Russian! We’re not quite sure when this edition was published — the first Russian translation was done in 1976, although the dates on this seem to be in 1987 or 1988 — but whatever the case, the artwork is gloriously strange. If you’re interested in seeing more, you can find it here — someone at a blog called English Russia (tagline: “Only in Russia!”) has gone to the trouble of scanning the entire book, which comes with plenty more idiosyncratic illustrations by one M Belomilinsky, the artist responsible for the cover.

This seems to be the default artwork for Finnish editions — the same painting has been used on successive reprints of the book, although this is the earliest-looking we can find.

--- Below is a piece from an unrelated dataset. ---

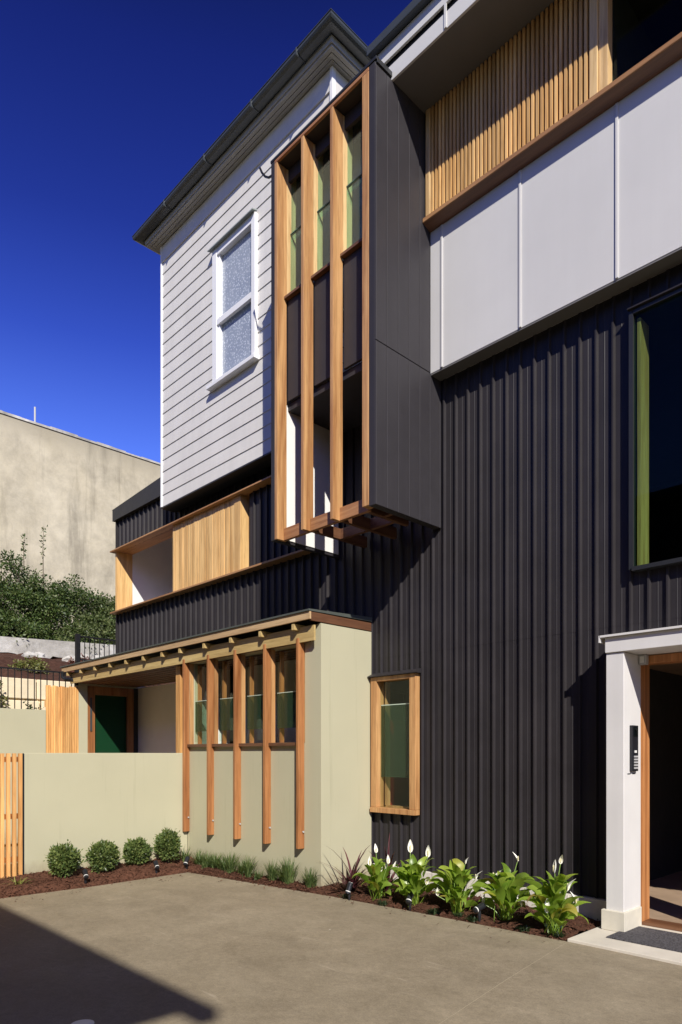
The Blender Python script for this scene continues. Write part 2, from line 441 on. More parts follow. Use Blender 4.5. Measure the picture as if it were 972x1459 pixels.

This is an early Hebrew edition of The Hobbit, and while the cover’s certainly interesting enough in itself, the story of how The Hobbit came to be translated into Hebrew for this edition is more interesting still — it was done by Israeli airline pilots held as prisoners of war after they were shot down over Egypt in the late 1960s. There’s more on the fascinating story here.

More Hebrew editions. These ones are more recent, but apparently use the same storied translation.

Stocks of lurid green ink in Germany ran low after this 1981 printing — a design that was retained for most of the 1980s, for reasons beknownst only to the German publishing industry.

A Czech edition of The Hobbit, which was first translated into both Czech and Slovak in 1973. Despite the linguistic similarities between the two languages, apparently the translators for each language approached the task of rendering the work in their respective languages very differently — students of linguistics may well find this study of the differences rather interesting.

A couple of decidedly classy-looking Thai editions.

A few decidedly less classy-looking editions, published by the dubiously-named Quality Paperback Book Club in 1995 — although the strange abstract designs on the cover are kinda cool in their own way, fans have apparently been less than enthused at the quality of the books themselves.

Fifty-five years after its publication, The Lord of the Rings is still being translated into new languages — it’s currently available in 38 languages, and counting. This is an Arabic translation from 2007 (apologies for the URL plastered across it, which is apparently for a Saudi book discussion forum, but it was the only image we could find and thanks to reader Camille Tovee for kindly retouching it for us!)